Evet, Ramazan-ı Şerif, bu fani dünyada, fani ömür içinde ve kısa bir hayatta baki bir ömür ve uzun bir baki hayatı kazandırır. Leyle-i Kadir ise, Nass-ı Kuran ile bin aydan daha hayırlı olduğu, bu sırra bir delildir.
Orucun sekizinci hikmeti ise; insanın şahsi hayatına bakar; sağlık yönünden insanın yararınadır.

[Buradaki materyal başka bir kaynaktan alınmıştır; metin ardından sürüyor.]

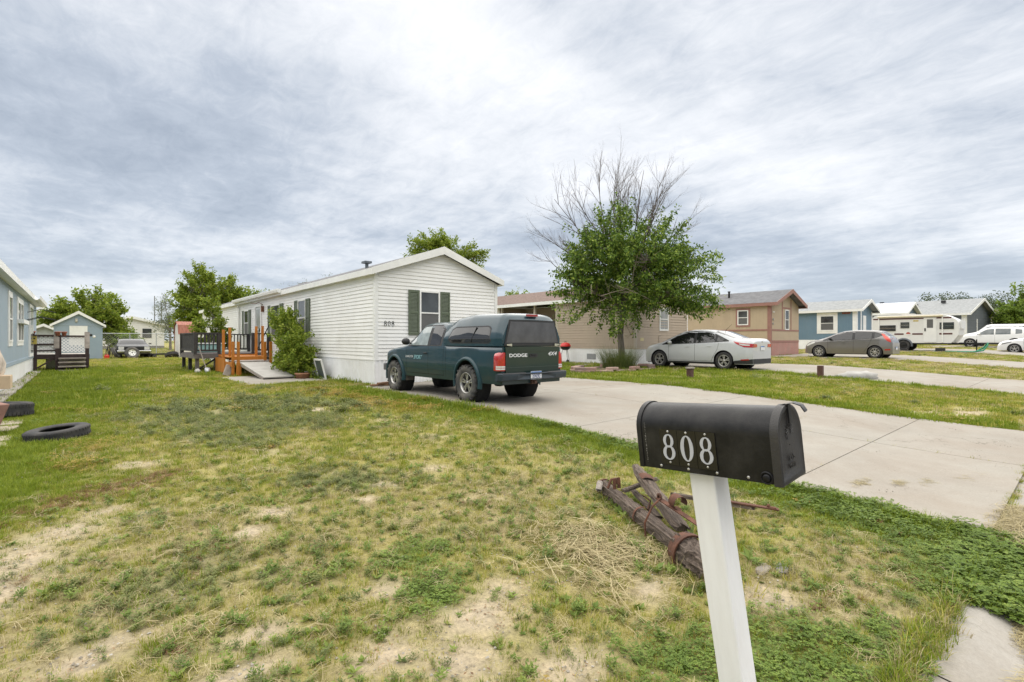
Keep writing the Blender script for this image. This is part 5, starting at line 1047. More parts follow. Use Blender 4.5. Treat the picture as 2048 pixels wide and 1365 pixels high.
van, vs_ = car('van', 'white van with blue lower stripe half hidden behind the white sport utility vehicle', 'van', 66.2, 3.2, 5.6, 1.0,
               [(0, 1.8), (.05, 2.05), (.3, 2.1), (3.6, 2.12), (3.9, 2.05), (4.55, 1.45), (4.8, 1.35), (5.3, 1.25), (5.5, 1.1), (5.6, .6)], [(0, 1.2), (4.5, 1.25), (5.2, 1.1), (5.6, .5)], [(0, .97), (.2, 1), (4.6, 1), (5.2, .93), (5.45, .85), (5.6, .7)], .32, [(1.1, .37, .42), (4.6, .37, .42)], M_WHP,
               [([(3.55, 1.9), (3.85, 1.86), (4.3, 1.42)], [(3.55, 1.32), (4.3, 1.30)]), ([(1.9, 1.9), (3.3, 1.9)], [(1.9, 1.42), (3.3, 1.42)]), ([(.3, 1.9), (1.7, 1.9)], [(.3, 1.42), (1.7, 1.42)])], (3.95, 4.55, 12), None, .365, .22, 0, glass=M_AGL2); vs_.sides('stripe', mat('sky_blue_stripe', (.04, .22, .38), .35, 9, .05), van, [(.05, 1.24), (4.4, 1.24), (5.3, 1.16)], [(.05, 1.02), (5.3, 1.02)], eps=.008)
# ---- the old two-tone coupe utility by the shed, facing the street
M_GRN = paintmat('charcoal_paint', (.03, .032, .035), amt=.2, coat=.1, rough=.45)
old, os_ = car('coupe_utility', 'old charcoal coupe utility with chrome bumper and silver roof by the light blue shed', 'car', 2.98, 49.4, 5.1, .96,
               [(0, .8), (.05, .92), (1.6, .94), (1.75, .96), (2.0, 1.26), (2.3, 1.34), (2.9, 1.34), (3.2, 1.22), (3.6, .98), (3.75, .95), (4.6, .90), (5.0, .86), (5.06, .8), (5.1, .55)], [(0, .78), (3.6, .92), (4.6, .86), (5.1, .5)], [(0, .95), (.2, 1), (4.8, 1), (5.02, .98), (5.1, .95)], .28, [(1.1, .33, .38), (4.1, .33, .38)], M_GRN,
               [([(2.3, 1.24), (2.9, 1.24), (3.3, 1.0)], [(2.3, .96), (3.3, .96)])], (2.98, 3.5, 11), None, .33, .19, 0, rz=math.pi)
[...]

Oruç insana ilaç nev’inden maddi ve manevi bir perhizdir. Hem gelişi güzel daim yemek tıbben de sağlığa zarardır. İşte oruç vasıtasıyla insan bir nevi perhize alışır. Oruç sabırsızlığın, tahammülsüzlüğün de ilacıdır. Ayrıca manevi yönden de, Ramazan-ı Şerifte müminler, derecatına göre ayrı ayrı nurlara, feyizlere, manevi sürurlara mazhar oluyorlar. Kalb ve ruh, akıl, sır gibi letaifin o mübarek ayda oruç vasıtasıyla çok terakkiyat ve tefeyyüzleri vardır. Midenin ağlamasına rağmen, onlar masumane gülüyorlar.
Orucun sayısız hikmetlerinden dokuzuncu hikmeti ise; insana kul olduğunu hatırlatmasıdır.
Nefis, hep serbestlik istiyor. Rabbini tanımak istemiyor. Fakat açlıkla o damar kırılır. İşte Ramazan-ı Şerifte oruç, doğrudan doğruya nefsin firavunluk cephesine darbe vurur, kırar. Aczini, zaafını, fakrını gösterir. Abd olduğunu bildirir.
Hem Hadisle bildirildiği gibi; Cenabı Hak nefse demiş ki; ben kimim, sen kimsin? Nefis de, ben benim, sen sensin demiş. Azap vermiş, cehenneme atmış yine sormuş, yine sen sensin, ben benim demiş. Sonra açlık ile azap vermiş, bu sefer “Sen, benim Rabb-ı Rahîmimsin; ben, senin aciz bir abdinim” demiş.
Evet, biz Cenab-ı Hakk’ın oruç davetine icabet edersek bu hikmetlere, sayısız faydalara, feyizlere mazhar olabiliriz.